Por trás dessas pegadas misteriosas estava Ray Wallace, um brincalhão nato e amante do ar livre. Com seus pés de madeira esculpidos, Wallace criou as trilhas originais de Bigfoot, mais como uma diversão pessoal e uma tentativa de proteger seu equipamento de registro do que qualquer outra coisa. Seu simples ato de pregar uma peça acabou por criar uma lenda da cultura americana, dando vida a uma lenda que perdura até hoje.
A herança de Ray Wallace foi preservada por seu filho, Michael, que herdou os famosos pés de madeira de alder com tiras de couro e bandas de borracha usadas para fixá-los nas pernas. Para Michael, estes pés não são apenas um artefato histórico, eles são uma lembrança tangível do espírito brincalhão e da paixão de seu pai pela natureza.
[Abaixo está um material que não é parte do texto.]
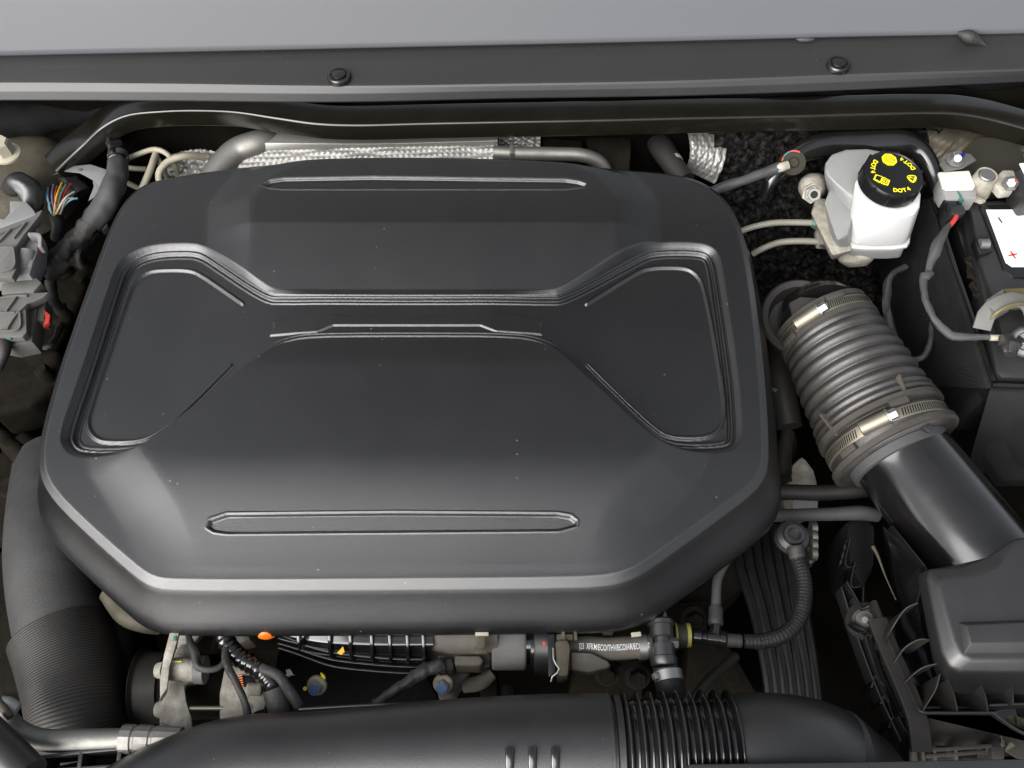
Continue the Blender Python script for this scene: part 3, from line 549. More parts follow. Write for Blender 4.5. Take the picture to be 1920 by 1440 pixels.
loft('cylinder_body', [([(1530, 370), (1560, 375), (1585, 420), (1600, 470), (1560, 480), (1535, 430), (1520, 400)], -.06), ([(1530, 370), (1560, 375), (1585, 420), (1600, 470), (1560, 490), (1535, 440), (1520, 400)], -.10)], 'cast', mc, bev=.005)
tube('cylinder_nose', [(1600, 440, -.085, 36), (1605, 465, -.09, 35), (1607, 487, -.10, 32), (1608, 500, -.105, 16)], 'cast', mc, n=28)
pts = [(1388, 434, -.08, 5.8), (1410, 426, -.075, 5.8), (1450, 418, -.07, 5.8), (1490, 417, -.07, 5.8), (1530, 418, -.07, 5.8)]
bl = tube('brake_pipe', pts, 'greypipe', n=16); tag(bl, 'upper cream brake pipe entering the master cylinder', 'brake pipe', 'brake pipes to the master cylinder')
b2 = tube('brake_pipe', [(1412, 476, -.11, 5.8), (1430, 466, -.10, 5.8), (1460, 455, -.095, 6), (1500, 452, -.09, 6), (1545, 454, -.09, 6)], 'greypipe', n=16); tag(b2, 'lower cream brake pipe entering the master cylinder', 'brake pipe', 'brake pipes to the master cylinder')
for b_, (x, y, z) in ((bl, (1525, 418, -.07)), (b2, (1538, 454, -.09))):
    p = P(x, y, z); lathe('union_nut', p, p+Vector((1, -.05, 0)), [(0, .0065), (.001, .0078), (.007, .0078), (.008, .0068), (.010, .0074), (.013, .0074)], 'zinc', b_, 6, sharp=20)
    lathe('green_ring', p-Vector((.002, 0, 0)), p, [(0, .0055), (.002, .0062)], 'teal', b_, 16)
prism('pipe_block', [(1538, 408), (1575, 408), (1580, 440), (1542, 438)], -.068, .03, 'cast', mc, bev=.003)
cv = thing('check_valve', 'round grey vacuum check valve with red and teal marks left of the reservoir', 'valve', P(1487, 303, -.03))
q = P(1487, 305, -.03); ax = Vector((-.05, -.62, .78)).normalized(); lathe('valve_disc', q, q+ax, [(-.012, .0150), (0, .0150), (.002, .0145), (.002, .0125), (.0012, .012), (.0012, .0065), (.004, .006), (.005, .005)], 'olive', cv, 48)
sd_ = ax.cross(Vector((1, 0, 0))).normalized(); ux = sd_.cross(ax)
def arcstrip(name, a0, a1, m, r0=.0128, r1=.0145, h=.0023):
    V = []; n = 14
    for i in range(n+1):
        a_ = math.radians(a0+(a1-a0)*i/n); dd = ux*math.cos(a_)+sd_*math.sin(a_)
        V += [q+dd*r0+ax*h, q+dd*r1+ax*h, q+dd*r1+ax*(h-.0015), q+dd*r0+ax*(h-.0015)]
    F = []
    for i in range(n): F += [[i*4+j, i*4+(j+1) % 4, i*4+4+(j+1) % 4, i*4+4+j] for j in range(4)]
    F += [[0, 1, 2, 3], [n*4+3, n*4+2, n*4+1, n*4]]
    return mesh(name, V, F, m, cv)
sg = 1 if sd_.y > 0 else -1
arcstrip('red_mark', sg*60, sg*105, 'redpaint'); arcstrip('teal_mark', sg*108, sg*150, 'teal'); arcstrip('red_mark', sg*155, sg*172, 'redpaint')
tube('valve_neck', [(1478, 309, -.026, 8), (1464, 314, -.028, 9), (1458, 316, -.03, 9)], 'cast', cv, n=16)
vh = tube('vacuum_hose', [(1462, 314, -.029, 10.5), (1445, 320, -.033, 10), (1400, 336, -.04, 9), (1360, 350, -.05, 9.5), (1320, 366, -.06, 10)], 'greyrubber', n=18, rmod=crinkle(.2, 60)); tag(vh, 'grey vacuum hose from the check valve to behind the cover', 'vacuum hose')

rv = thing('brake_fluid_reservoir', 'white translucent brake fluid reservoir with black screw cap', 'reservoir', P(1640, 430, -.08))
loft('rear_chamber', [([(1566, 280), (1645, 277), (1672, 300), (1675, 350), (1640, 375), (1600, 372), (1556, 335), (1543, 312)], -.010), ([(1560, 290), (1650, 285), (1680, 310), (1685, 360), (1650, 400), (1604, 395), (1560, 352), (1541, 322)], -.022), ([(1568, 330), (1660, 330), (1690, 350), (1690, 420), (1655, 450), (1604, 450), (1570, 420), (1556, 380)], -.072)], 'milky', rv, bev=.004, segs=3, ch=1)
loft('front_chamber', [([(1604, 328), (1640, 322), (1700, 330), (1728, 352), (1724, 398), (1690, 408), (1640, 404), (1602, 372)], .004), ([(1590, 415), (1640, 400), (1700, 405), (1712, 420), (1704, 455), (1680, 462), (1610, 462), (1588, 452)], -.060)], 'white', rv, bev=.006, segs=3, ch=1)
loft('seam_flange', [([(1578, 400), (1640, 380), (1706, 400), (1708, 450), (1698, 466), (1600, 466), (1580, 458), (1562, 440)], -.062), ([(1578, 404), (1640, 384), (1706, 404), (1708, 454), (1698, 470), (1600, 470), (1580, 462), (1562, 444)], -.067)], 'white', rv, bev=.0018, segs=3, ch=1)
loft('lower_chamber', [([(1580, 410), (1640, 400), (1700, 410), (1698, 462), (1690, 470), (1600, 470), (1578, 462)], -.067), ([(1590, 425), (1640, 415), (1694, 425), (1692, 478), (1684, 486), (1606, 486), (1588, 478)], -.085)], 'milky', rv, bev=.004, segs=3, ch=1)
loft('side_web', [([(1556, 352), (1604, 395), (1590, 440), (1570, 452), (1558, 420), (1545, 380)], -.03), ([(1556, 372), (1604, 415), (1592, 470), (1570, 465), (1556, 440), (1548, 400)], -.068)], 'milky', rv, bev=.004)
rc = P(1677, 325, .028); cax = Vector((.07, -.04, 1)).normalized(); RC = .0335
lathe('cap_skirt', rc-cax*.0185, rc, [(0, RC*1.0), (.001, RC*1.02), (.014, RC*1.0), (.0165, RC*.985), (.0185, RC*.955), (.0185, RC*.90), (.0178, RC*.88), (.0178, .001)], 'capblack', rv, 96)
cu_ = Vector((1, 0, 0)); cu_ = (cu_-cax*cu_.dot(cax)).normalized(); cv_ = cax.cross(cu_)
capobj = bpy.data.objects['cap_skirt']; capobj.name = 'cap'; ORG['cap'] = ORG['cap_skirt']
for k in range(12):
    a_ = 2*math.pi*(k+.35)/12; dd = cu_*math.cos(a_)+cv_*math.sin(a_); p = rc+dd*RC*1.0-cax*.0025
    lathe('grip_rib', p-cax*.0135, p+cax*.0015, [(0, .0014), (.014, .0016), (.0155, .0012)], 'capblack', capobj, 10)
def onCap(v, lift=.0006): return rc+cu_*v[0]+cv_*v[1]+cax*(-.0007+lift+.0005)
def arctext(s, ang, r, flip=False, size=.0072, sp=12.5):
    for i, ch in enumerate(s):
        k = i-(len(s)-1)/2; a_ = math.radians(ang+(k*sp))
        c_ = (r*math.sin(a_), -r*math.cos(a_)) # angle measured from bottom, anticlockwise
        ro = a_
        lettering(ch, size, 'yellow', capobj, lambda v, c_=c_, ro=ro: onCap((c_[0]+v.x*math.cos(ro)-v.y*math.sin(ro), c_[1]+v.x*math.sin(ro)+v.y*math.cos(ro)), .0004+v.z), sx=1.0, bold=.00018)
arctext('DOT4', 10, .0245); arctext('DOT4', 130, .0245); arctext('DOT4', -110, .0245)
def flat(name, poly, m, lift, holes=0):
    n = len(poly); V = [onCap(p, lift) for p in poly]+[onCap(p, lift-.0006) for p in poly]
    F = [list(range(n)), [2*n-1-i for i in range(n)]]+[[i, n+i, n+(i+1) % n, (i+1) % n] for i in range(n)]
    return mesh(name, V, F, m, capobj, smooth=False)
def rotp(poly, c_, a_): a_ = math.radians(a_); return [(c_[0]+x*math.cos(a_)-y*math.sin(a_), c_[1]+x*math.sin(a_)+y*math.cos(a_)) for x, y in poly]
oc_ = (-.002, .0195)
flat('octagon_symbol', rotp([(.0088*math.cos(math.radians(22.5+45*i)), .0088*math.sin(math.radians(22.5+45*i))) for i in range(8)], oc_, 0), 'yellow', .0006)
def ring(name, c_, r, wd, m, lift):
    n = 28; V = []; F = []
    for i in range(n):
        a_ = 2*math.pi*i/n
        V += [onCap((c_[0]+(r-wd)*math.cos(a_), c_[1]+(r-wd)*math.sin(a_)), lift), onCap((c_[0]+r*math.cos(a_), c_[1]+r*math.sin(a_)), lift)]
    F = [[2*i, 2*i+1, (2*i+3) % (2*n), (2*i+2) % (2*n)] for i in range(n)]; return mesh(name, V, F, m, capobj, smooth=False)
ring('disc_symbol', oc_, .0058, .0006, 'capblack', .0009); ring('disc_symbol', oc_, .0037, .0006, 'capblack', .0009); ring('disc_symbol', oc_, .0017, .0005, 'capblack', .0009)
tr = (.0178, -.0055); T0 = [(0, .0078), (-.0078, -.0058), (.0078, -.0058)]
flat('warning_symbol', rotp(chaikin(T0, 2).tolist(), tr, 62), 'yellow', .0006); flat('warning_inner', rotp([(x*.52, y*.52) for x, y in T0], tr, 62), 'capblack', .0009)
flat('exclamation', rotp([(-.0006, .0022), (.0006, .0022), (.0004, -.0010), (-.0004, -.0010)], tr, 62), 'yellow', .0012); flat('exclamation', rotp([(-.0005, -.0015), (.0005, -.0015), (.0005, -.0024), (-.0005, -.0024)], tr, 62), 'yellow', .0012)
bk = (-.0165, -.0105)
flat('book_symbol', rotp([(-.0085, -.0038), (-.0085, .0042), (-.001, .0052), (0, .0042), (.001, .0052), (.0085, .0042), (.0085, -.0038), (.001, -.0050), (0, -.0040), (-.001, -.0050)], bk, -28), 'yellow', .0006)
flat('book_page', rotp([(-.0070, -.0026), (-.0070, .0030), (-.0012, .0038), (-.0012, -.0032)], bk, -28), 'capblack', .0009)
for pg in ([(.0012, -.0032), (.0012, .0038), (.0019, .0037), (.0019, -.0031)], [(.0012, .0032), (.0070, .0026), (.0070, .0030), (.0012, .0038)], [(.0063, -.0028), (.0063, .0030), (.0070, .0030), (.0070, -.0028)], [(.0012, -.0034), (.0070, -.0028), (.0070, -.0022), (.0012, -.0027)]):
    flat('book_frame', rotp(pg, bk, -28), 'capblack', .0009)
lettering('i', .0055, 'capblack', capobj, lambda v: onCap(rotp([(v.x+.0041, v.y+.0002)], bk, -28)[0], .0009+v.z*.3), bold=.0003)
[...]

Ray Wallace se destaca entre os grandes enganadores da história não por buscar fama ou dinheiro, mas simplesmente por se divertir em pregar peças. Ele era só um fanfarrão querendo se divertir! Essa característica de sua personalidade, fez com que ele oferecesse ao público exatamente o que eles queriam: a emoção de imaginar uma criatura poderosa, uma espécie relacionada aos humanos, mas vivendo uma existência selvagem reminiscente de nossos ancestrais. Esse apelo ao misterioso e desconhecido tem um charme indiscutível ao redor da fogueira.
Desde que Wallace pressionou aqueles pés de madeira no solo pela primeira vez, mais de 65 anos atrás, milhares relataram avistamentos do Pé-Grande. Até hoje, a lenda continua a fascinar, com vídeos recentes em redes sociais alegando mostrar a misteriosa criatura perambulando por montanhas no Colorado.
Histórias fantásticas
Essas histórias todas, embora falsas, nos trazem pontos importantes para pensarmos sobre nós mesmos: Nos dizem um pouco da nossa pré-disposição em acreditar em fantasias e também sobre o perfil humano quanto à necessidade de buscar o seu lugar ao sol na história.
Mesmo decifrados, esses mistérios continuam levando uma história verdadeira… Pelo menos sobre seus autores, não é mesmo?